The vote, which needs backing from 60 senators, paves the way for the bipartisan legislation to be passed quickly in the coming days.
This came after revisions last month that attracted the support of crypto-friendly Democratic senators like Angela Alsobrooks and Mark Warner.
John Thune focuses on adding competition in credit card processing with the bill
The stablecoin bill is crucial as it would create rules for dollar-pegged tokens used to make payments. It is worth noting that the stablecoins must be backed by reserves kept in short-term investments, such as those overseen by federal debt or state regulators.
As the Senate gets ready to vote on a stablecoin bill with support from Trump, debates have been sparked concerning the bill.
Progressive Democrats have voiced concerns that the bill lacks safeguards to prevent stablecoins from endangering the financial system or being exploited by criminals. They also argue it overlooks the issue of Donald Trump profiting from his own cryptocurrency ventures.
However, Thune’s move to cut off debate on the bill virtually aims that the legislation will contain language pressed by retailers and their allies in the Senate to force competition into Visa Inc. and Mastercard Inc. in credit card processing.
To support this claim, the proposal, backed by Republican Senator Roger Marshall and Democratic Senator Dick Durbin, would require major banks to let merchants choose from multiple credit card networks.
This includes alternatives to Visa and Mastercard. The aim is to boost competition and reduce transaction fees for merchants.
On the other hand, Senate Banking Chairman Tim Scott has indicated that his committee might look at the credit card rules as separate legislation instead of including them in the stablecoin bill.

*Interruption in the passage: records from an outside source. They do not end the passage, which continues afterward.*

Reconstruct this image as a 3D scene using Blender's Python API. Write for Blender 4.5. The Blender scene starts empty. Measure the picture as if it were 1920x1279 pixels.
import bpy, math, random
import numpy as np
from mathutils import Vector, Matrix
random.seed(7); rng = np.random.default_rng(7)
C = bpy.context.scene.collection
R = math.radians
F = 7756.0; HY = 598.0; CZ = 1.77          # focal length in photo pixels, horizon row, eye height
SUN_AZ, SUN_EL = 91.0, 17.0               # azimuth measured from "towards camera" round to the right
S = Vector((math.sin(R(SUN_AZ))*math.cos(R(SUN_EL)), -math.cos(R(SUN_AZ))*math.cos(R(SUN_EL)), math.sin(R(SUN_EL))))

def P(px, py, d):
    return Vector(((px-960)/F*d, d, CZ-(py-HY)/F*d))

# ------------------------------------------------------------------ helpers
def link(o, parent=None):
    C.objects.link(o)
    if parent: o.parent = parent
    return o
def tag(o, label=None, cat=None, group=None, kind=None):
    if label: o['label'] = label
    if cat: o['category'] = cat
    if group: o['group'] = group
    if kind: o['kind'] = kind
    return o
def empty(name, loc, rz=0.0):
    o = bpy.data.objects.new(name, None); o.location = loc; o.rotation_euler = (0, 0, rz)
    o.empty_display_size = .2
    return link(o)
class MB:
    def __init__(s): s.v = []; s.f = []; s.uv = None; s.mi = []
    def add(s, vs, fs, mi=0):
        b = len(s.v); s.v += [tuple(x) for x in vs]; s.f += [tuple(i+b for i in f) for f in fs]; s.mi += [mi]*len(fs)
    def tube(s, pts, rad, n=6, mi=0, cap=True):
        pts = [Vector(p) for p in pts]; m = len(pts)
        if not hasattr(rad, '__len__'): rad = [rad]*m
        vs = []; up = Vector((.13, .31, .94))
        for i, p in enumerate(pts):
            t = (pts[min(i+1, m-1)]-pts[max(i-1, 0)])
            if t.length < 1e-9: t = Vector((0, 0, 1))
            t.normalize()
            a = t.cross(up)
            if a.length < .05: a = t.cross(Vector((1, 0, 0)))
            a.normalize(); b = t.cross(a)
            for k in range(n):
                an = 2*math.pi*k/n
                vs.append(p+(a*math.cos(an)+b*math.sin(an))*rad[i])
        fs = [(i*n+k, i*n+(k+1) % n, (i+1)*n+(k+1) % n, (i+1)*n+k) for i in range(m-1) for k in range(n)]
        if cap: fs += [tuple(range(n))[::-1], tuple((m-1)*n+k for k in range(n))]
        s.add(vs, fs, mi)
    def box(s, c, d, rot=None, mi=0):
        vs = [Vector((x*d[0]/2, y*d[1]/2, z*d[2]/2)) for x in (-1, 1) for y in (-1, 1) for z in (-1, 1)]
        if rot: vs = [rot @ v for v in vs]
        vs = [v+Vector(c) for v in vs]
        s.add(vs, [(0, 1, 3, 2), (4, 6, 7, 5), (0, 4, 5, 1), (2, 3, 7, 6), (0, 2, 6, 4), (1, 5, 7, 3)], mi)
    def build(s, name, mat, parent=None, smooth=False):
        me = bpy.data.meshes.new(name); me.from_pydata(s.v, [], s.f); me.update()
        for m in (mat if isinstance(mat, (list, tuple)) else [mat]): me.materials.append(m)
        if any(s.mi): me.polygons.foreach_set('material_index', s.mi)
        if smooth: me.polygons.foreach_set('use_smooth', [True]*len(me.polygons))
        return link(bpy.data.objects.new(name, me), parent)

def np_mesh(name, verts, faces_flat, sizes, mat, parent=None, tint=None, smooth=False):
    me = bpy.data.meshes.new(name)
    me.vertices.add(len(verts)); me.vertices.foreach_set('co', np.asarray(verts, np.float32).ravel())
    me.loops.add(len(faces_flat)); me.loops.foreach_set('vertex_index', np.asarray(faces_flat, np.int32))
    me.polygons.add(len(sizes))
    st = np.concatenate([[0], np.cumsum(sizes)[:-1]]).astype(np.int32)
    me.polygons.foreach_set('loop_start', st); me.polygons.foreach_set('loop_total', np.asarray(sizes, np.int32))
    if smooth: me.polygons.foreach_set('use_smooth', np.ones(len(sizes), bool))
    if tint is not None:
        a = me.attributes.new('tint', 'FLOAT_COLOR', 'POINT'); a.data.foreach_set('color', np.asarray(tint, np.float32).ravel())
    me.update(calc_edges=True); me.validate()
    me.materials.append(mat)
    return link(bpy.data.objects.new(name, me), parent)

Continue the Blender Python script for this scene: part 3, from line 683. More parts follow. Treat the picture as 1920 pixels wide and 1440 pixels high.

This did not stop Marshall from focusing on achieving his goal. On Monday, June 9, Marshall mentioned that he was planning his next move and wanted to schedule a vote on the legislation sometime soon.
A Senate aide said late Monday that talks are continuing on the bill and that senators could still offer floor amendments.
The stablecoin bill faces criticism as worries grow among individuals
A stablecoin linked to the Trump family has seen its market value soar past $2 billion since its announcement in March, but it has also faced criticism.
However, Democratic Senator Mark Warner of Virginia, a key Banking Committee moderate, said he would back the measure. He also mentioned that worries about the Trump family’s business activities should not prevent progress on broader stablecoin legislation.
Warner described the legislation as “not perfect but far better than what we currently have.”
On the other hand, the progressive faction of the party, led by Elizabeth Warren, the highest-ranking Democrat on the Senate Banking Committee, strongly opposed it. During an early vote, Warren and Senator Gillibrand had a heated exchange on the Senate floor.
Warren shared a new analysis from her staff criticizing the bill for not including any bans on Trump and his family benefiting from cryptocurrencies regulated by his administration. The analysis also pointed out loopholes that could let criminals and terrorists misuse stablecoins for transactions outside traditional banks.
Warren cautioned that passing this bill means they can expect more anonymous buyers—big companies and foreign governments—to use the president’s stablecoin as a secret bank account free from government oversight and as a way to pay off the president personally. She added that for criminals, it was a two-for-one deal.
Bankers also worry that stablecoins might take away bank deposits and make it harder for small businesses and farmers to get loans. These groups often depend on banks for credit. So far, bankers have tried — mostly without success — to prevent big companies, like tech firms or retailers, from creating their own tokens.